SAFe is missing something.... by Amr Elssamadisy

One of the things about being a news reporter for InfoQ is that I do my best to only share the community's opinion and keep mine to myself. SAFe hit close for me personally, and as a member of the agile community, I wanted to share my ideas:

samadisy.com/2013/08/20/is-it-safe/

Starting point (it claims no more) by Johnny FromCanada

Like all methodologies, SAFe is a starting-point toolbox - and (marketing aside) the proponents do not claim more than that (on the Lean-Agile discussion boards).

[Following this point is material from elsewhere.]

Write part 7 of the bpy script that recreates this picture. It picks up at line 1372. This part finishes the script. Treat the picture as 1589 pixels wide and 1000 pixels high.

Any self-respecting Lean-Agile practitioner should be disciplined enough to pick smart defaults, and continously improve from there - via the actual people involved. SAFe is new, and still growing and evolving - I too hope that more humanistic elements are made more prevalent going forward. Case in point, I too have a problem with the use of story points across teams; however, SAFe does not mandate their use.

The main issue is not whether "bigger is better"; rather Lean focusses on optimizing the whole system, and avoiding local optimizations that globally de-optimize.

SAFe is currently one of the only viable / recognizable frameworks for scaling Lean-Agile. DAD is another. And those folks taking point into uncharted territory usually take the brunt of the pushback.

I agree that the branding and land-grab is fracturing the Lean-Agile community at the very moment in history when we should be synergizing and rolling out beyond software to all industry.

"Software is eating the world." -- Marc Andreessen (WSJ)
"Agile is the best-kept management secret on the planet." -- Steve Denning (Forbes)

The problem is applying it! by Ben Linders

I also see SAFe as a toolbox, a framework to pick from and apply. And it is the application where many organizations have difficulties.

To give some examples: Many organization had difficulties applying RUP. They weren't able to pick those activities and documents that served their purpose, and were afraid to leave out things. That made RUP too heavy, and it was perceived as bureaucratic and overhead by developers (and they were mostly right on that).

Organizations use the CMMI to improve the way they develop software. Most pick a CMMI maturity level as a goal, and start working on all the process areas for that level. Such a change is often too big, and again CMMI programs appear bureaucratic and people resist. Very few organization know and apply the continuous CMMI representation, which supports to set specific targets to improve the capabilities that help them to reach their business goals.

Practitioners should be able to pick what is needed from a framework, and apply that in an effective way. But how many are able to do that? And how many managers understand that that would be an affective way to use a framework, and will support such an approach?

I think this is where the real problem is: Deciding what to do (and use) and what not, and applying frameworks effectively to increase the business value.

Individual and interaction always come first by 王威 Andy

I'm going to receive a SAFe training next week and I don't have any knowledge of SAFe right now, so I don't want to comment anything on SAFe itself. Instead, I would like to address that individual and interaction always come first.

I can't imagine how large scale framework works while each individual team doesn't do Scrum or whatsoever Agile framework properly. And if individual team knows pretty well how to do things in Agile way, I guess the management mindset has already been changed in a certain level, therefore no matter SAFe or DAD or any other *Scaled Agile Framework* could be a good start point of discussing how tens and hundreds of teams collaborate together.

My concern is something in the middle: if individual team is in the very beginning of adopting Agile (very immature), and in the meanwhile the company wishes all the teams adopt Agile in the same time, is it possible?